Por otra parte, tenemos bien presente lo sucedido muy pocos días después en la misma Jerusalén. Pronto iban a olvidar su adhesión los que exultaban en alabanzas por todos los prodigios que habían visto; y, hábilmente manejados por los poderosos cambiarían el, ¡Bendito el Rey que viene en nombre del Señor! ¡Paz en el Cielo y gloria en las alturas!, por, ¡crucifícale, crucifícale! Para que nosotros no olvidemos que somos capaces de lo mejor y de lo peor. Pensemos asimismo en este día en lo que podemos hacer por que se manifieste el Reino de Dios en el mundo, a pesar de las propias limitaciones, que bien las conocemos, como las conocerían los que colaboraron con el Señor la mañana del Domingo de Ramos. Que aprendamos a ser coherentes, a no dejarnos influir por circunstancias del ambiente, del momento, del estado de ánimo, del qué dirán...

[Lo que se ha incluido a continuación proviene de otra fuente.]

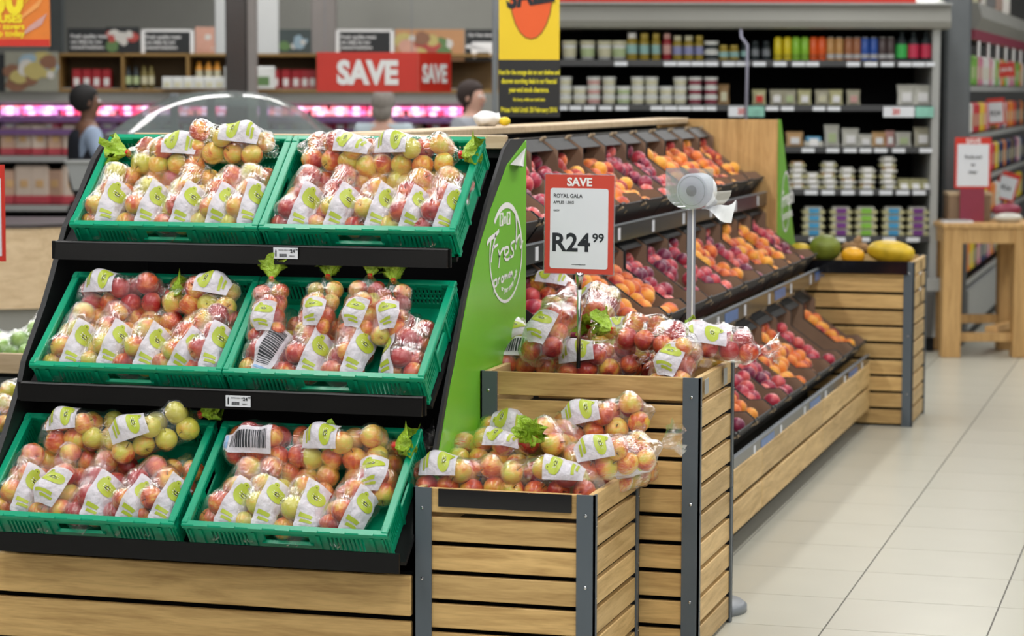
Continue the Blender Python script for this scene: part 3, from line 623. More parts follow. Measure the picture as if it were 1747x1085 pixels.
# acrylic U: curved sheet open at top plus end cheek
side = ax.cross(Vector((0, 0, 1)))
prof = []
for k in range(13):
    a = math.pi*k/12; prof.append((-0.088*math.cos(a), -0.062*math.sin(a)-0.0))
prof = [(-0.088, 0.075)]+prof+[(0.088, 0.0)]
acm = MB(); vs = []
for o_ in (-0.035, 0.10):
    for (p, q) in prof: vs.append(tuple(rc+ax*o_+Vector((0.80, -.6, 0)).normalized()*0+side*0+Vector((ax.y*0, 0, 0))+(-side)*(-p)*1.0+Vector((0, 0, q))))
n_ = len(prof); acm.add(vs, [(i, i+1, n_+i+1, n_+i) for i in range(n_-1)]); acm.build('acrylic_tray', ACRYL, t, True)
ck = MB(); pts = [rc-ax*0.036+side*p+Vector((0, 0, q)) for p, q in prof]+[rc-ax*0.036+side*0.088+Vector((0, 0, 0.075))]
cp = [tuple(p) for p in pts]+[tuple(p-ax*0.003) for p in pts]; n_ = len(pts)
ck.add(cp, [tuple(range(n_)), tuple(range(n_, 2*n_))[::-1]]+[(i, (i+1) % n_, n_+(i+1) % n_, n_+i) for i in range(n_)]); ck.build('acrylic_cheek', ACRYL, t)
fl = MB(); q0 = rc+ax*0.03+Vector((0.0, 0, -0.055)); vs = []
for i in range(9):
    for j in range(5):
        u, v_ = i/8, j/4; p = q0+Vector((0.015+0.105*u, -0.02-0.02*u, -0.012*u-0.03*u*(1-u)+0.0))+Vector((0.01*v_, .03*v_, (v_-.5)*(0.012+0.075*u**2)))+Vector((0, 0, 0.008*math.sin(u*7+v_*5))); vs.append(tuple(p))
fl.add(vs, [(i*5+j, i*5+j+1, (i+1)*5+j+1, (i+1)*5+j) for i in range(8) for j in range(4)]); fl.build('loose_bag_end', MATS['roll_white'], t, True)

# ------------------------------------------------------------------ green side sign
GX = -2.186
gp = [(898, 239), (866, 281), (838, 358), (813.7, 439), (798, 510), (783, 592), (769, 660), (752.7, 754), (738, 830)]
P2 = [at_x(x, y, GX) for x, y in gp]; bk = P2[0].y
outg = [(p.y, p.z) for p in P2]+[(bk, 0.45)]
t = thing('side_sign', 'tall green side panel with white Fresh promise lettering and peeling top corner', 'sign', (GX, 7.4, 0))
G0 = Matrix.Translation((-GX, -7.4, 0))
def gmb(): m = MB(); m.T = G0.copy(); return m
gmb().prism(outg, 0, GX-0.003, GX).build('green_sheet', GREENS, t)
bo = [at_x(x, y, GX) for x, y in ((893, 237), (872.5, 238), (862, 254.5), (832, 350), (809.6, 439), (793, 510), (777, 592), (764.5, 660), (747, 757), (733, 832))]
gmb().prism([(p.y, p.z) for p in bo]+[(bk-.002, 0.45), (bk-.002, P2[0].z)], 0, GX-0.013, GX-0.003).build('backing_board', mat('board_black', (0.025, 0.025, 0.027), 0.6, vary=.2), t)
def gl(pts, w0, name='stroke', m=WHITE, off=0.002):       # stroke drawn on the panel
    mb = gmb(); q = [at_x(x, y, GX) for x, y in pts]; n = len(q); L_, R_ = [], []
    # Catmull refine
    ref = []
    for i in range(n-1):
        p0, p1, p2, p3 = q[max(i-1, 0)], q[i], q[i+1], q[min(i+2, n-1)]
        for k in range(4):
            s = k/4; ref.append(0.5*((2*p1)+(p2-p0)*s+(2*p0-5*p1+4*p2-p3)*s*s+(3*p1-p0-3*p2+p3)*s**3))
    ref.append(q[-1]); n = len(ref)
    for i, p in enumerate(ref):
        d = (ref[min(i+1, n-1)]-ref[max(i-1, 0)]); d.x = 0; d.normalize(); nn = Vector((0, -d.z, d.y)); wv = w0*(0.75+0.25*math.sin(math.pi*i/(n-1)))
        L_.append((GX+off, p.y+nn.y*wv/2, p.z+nn.z*wv/2)); R_.append((GX+off, p.y-nn.y*wv/2, p.z-nn.z*wv/2))
    mb.add(L_+R_, [(i, i+1, n+i+1, n+i) for i in range(n-1)]); return mb.build(name, m, t)
def c8(pts): return [(800+x*.2765, 320+y*.2765) for x, y in pts]
for s, w0 in (([(108, 352), (122, 322), (160, 292), (182, 264)], .022), ([(163, 288), (152, 340), (140, 400), (134, 462)], .018), ([(146, 372), (160, 362), (176, 350)], .014),
              ([(178, 385), (186, 430), (180, 496)], .015), ([(184, 430), (198, 388), (216, 372)], .015), ([(213, 425), (238, 400), (240, 372), (222, 372), (214, 405), (220, 440), (240, 442), (256, 415)], .014),
              ([(278, 330), (260, 342), (256, 366), (270, 392), (268, 420), (248, 430)], .014), ([(284, 150), (290, 250), (284, 385)], .016), ([(286, 350), (300, 305), (312, 300), (314, 372), (330, 325)], .014)):
    gl(c8(s), w0*.72, 'fresh_lettering')
for s in ([(146, 570), (152, 600), (150, 660)], [(150, 580), (166, 565), (168, 600), (154, 612)], [(176, 560), (178, 595)], [(177, 570), (188, 553)], [(196, 560), (206, 548), (208, 575), (198, 582), (195, 562)], [(212, 545), (214, 572)], [(213, 552), (222, 540), (224, 568)], [(225, 548), (232, 538), (234, 562)],
          [(241, 530), (242, 556)], [(252, 520), (246, 530), (252, 542), (246, 552)], [(256, 545), (264, 532), (260, 520), (255, 535), (262, 548)]):
    gl(c8(s), .009, 'promise_lettering')
# circle
cxp = [(862+28*math.cos(R(a)), 431+88*math.sin(R(a))) for a in range(0, 361, 12)]
cc = at_x(863, 431, GX); rad_z = 0.163; ry = (at_x(891, 431, GX).y-at_x(835, 431, GX).y)/2
ring = gmb(); vs = []; N_ = 60
for i in range(N_):
    a = 2*math.pi*i/N_; wv = .010+.009*max(0, math.sin(a))
    vs += [(GX+.0015, cc.y+(ry)*math.cos(a), cc.z+rad_z*math.sin(a)), (GX+.0015, cc.y+(ry-wv)*math.cos(a), cc.z+(rad_z-wv)*math.sin(a))]
ring.add(vs, [(2*i, 2*((i+1) % N_), 2*((i+1) % N_)+1, 2*i+1) for i in range(N_) if not (22 < i < 26)]); ring.build('ring', WHITE, t)
SIDE = lambda y, z, off=.0025, rot=0: G0 @ plane_M((GX+off, y, z), (0, 1, 0), (0, 0, 1)) @ Matrix.Rotation(rot, 4, 'Z')
lg = at_x(852, 386, GX); wl = 0.038
for k, ch in enumerate('PnP'):
    y0 = lg.y+k*(wl+.004)
    if ch == 'P': gmb().box((GX, y0, lg.z), (GX+.002, y0+wl, lg.z+.042)).build('logo_box', WHITE, t); text('logo_letter', ch, .044, SIDE(y0+.007, lg.z+.006, .0026), GREENS, t, .03, sx=.9)
    else: text('logo_letter', ch, .050, SIDE(y0+.003, lg.z+.006, .0026), WHITE, t, .02, sx=1.1)
msg = 'or your money back'
for i, ch in enumerate(msg):
    if ch == ' ': continue
    a = R(248+i*(82/len(msg))); text('motto_letter', ch, .026, SIDE(cc.y+(ry-.045)*math.cos(a), cc.z+(rad_z-.035)*math.sin(a), .0026, a+math.pi/2), WHITE, t, .01, 'CENTER')
# peeled corner
pe = gmb(); a_, b_, c_ = at_x(895, 252, GX), at_x(868, 281, GX), at_x(884, 286, GX); vs = []
for i in range(9):
    s = i/8; p = a_.lerp(b_, s); q = a_.lerp(c_, min(1, s*1.05)); bl = .018*math.sin(math.pi*min(1, s*1.1))
    for j in range(5): k = j/4; r_ = p.lerp(q, k); vs.append((GX+.004+.03*math.sin(math.pi*k)*s, r_.y, r_.z+bl*k*.3))
pe.add(vs, [(i*5+j, i*5+j+1, (i+1)*5+j+1, (i+1)*5+j) for i in range(8) for j in range(4)]); pe.build('peeled_flap', mat('flap_back', (.5, .5, .48), .4, vary=.1), t, True)

# ------------------------------------------------------------------ peach island
IY0, IY1 = 7.95, 12.83
isl = thing('island_display', 'long stepped fruit island with oak base boards and black shelves of peach cartons', 'display island', (-2.3, 10.4, 0))
I0 = Matrix.Translation((2.3, -10.4, 0))
def imb(): m = MB(); m.T = I0.copy(); return m
SH = [(-2.25, 1.30), (-1.97, 0.90), (-1.70, 0.455)]; IT = R(36)
for ri, (xf, zf) in enumerate(SH):
    M = I0 @ Matrix.Translation((xf, 0, zf)) @ Matrix.Rotation(R(90), 4, 'Z') @ Matrix.Rotation(IT, 4, 'X')
    mb = MB(); mb.T = M; mb.box((IY0, 0.0, -0.125), (IY1, 0.50, -0.114)); mb.build('shelf_deck', DARK, isl)
    rl = imb().box((xf+0.002, IY0, zf-0.145), (xf+0.014, IY1, zf-0.080)).build('price_rail', mat('rail_smoke', (0.022, 0.025, 0.028), 0.15, vary=.5, vscale=3), isl)
    imb().box((xf-.002, IY0, zf-0.080), (xf+0.016, IY1, zf-0.076)).build('rail_lip', STEEL2, rl)
    y = IY0+0.25; k = 0
    while y < IY1-0.1:
        imb().box((xf+0.0142, y, zf-0.138), (xf+0.0155, y+0.04, zf-0.090)).build('rail_ticket', PAPER, rl); y += 0.62
        if k % 2 == ri % 2 and ri: imb().box((xf+.0142, y-.45, zf-.136), (xf+.0152, y-.15, zf-.090)).build('blue_ticket', mat('blue_print', (.06, .16, .42), .3, vary=.4, vscale=20), rl)
        k += 1
zz = [(0.335, 0.220), (0.203, 0.09)]
for (z1, z0) in zz:
    for (ya, yb) in ((7.6, 9.62), (9.625, 11.22), (11.225, 12.84)): 
        o = imb().bbox((-1.70, ya, z0), (-1.682, yb, z1), 0.003).build('base_board', OAKY, isl)
imb().box((-2.6, 8.0, 0.0), (-2.0, 12.8, 0.20)).build('plinth', DARK, isl)
imb().box((-2.72, 7.9, 0.2), (-2.70, 12.83, 1.56)).build('back_panel', DARK, isl)
for (ya, yb) in ((7.74, 9.6), (9.605, 12.1), (12.105, 12.83)): imb().bbox((-2.83, ya, 1.578), (-2.66, yb, 1.608), .004).build('top_ledge', PALE, isl)
imb().bbox((-2.83, IY1+.002, 0.55), (-2.185, IY1+.03, 1.600), .003).build('end_panel', OAKZ, isl)
imb().box((-2.66, 7.9, 1.48), (-2.60, 12.83, 1.56)).build('top_channel', BLACK, isl)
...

Pero hoy, Domingo de Ramos, deseamos fijarnos en Jesucristo que es aclamado por la gente. De continuo debería haber en el mundo un incesante clamor de alabanza y acción de gracias a Dios por Jesucristo –casi siempre sin palabras, basta la oración del corazón–, que sea expresión y como continuación actual del desahogo de san Pablo a los de Efeso: Bendito sea el Dios y Padre de nuestro Señor Jesucristo, que nos ha bendecido en Cristo con toda bendición espiritual en los cielos, pues en Él nos eligió antes de la creación del mundo para que fuéramos santos y sin mancha en su presencia, por el amor; nos predestinó a ser sus hijos adoptivos por Jesucristo conforme al beneplácito de su voluntad, para alabanza de la gloria de su gracia, con la cual nos hizo gratos en el Amado, por quien, mediante su sangre, nos es dada la redención, el perdón de los pecados, según las riquezas de su gracia, que derramó sobre nosotros de modo sobreabundante con toda sabiduría y prudencia.

Envíanos de continuo tu luz, Señor, para que intentemos, aunque sea entre nuestros defectos, corresponder al amor que nos tienes. Le pedimos a tu Madre –Madre nuestra– la gracia de contemplarte siempre esperándonos, y a nuestro lado.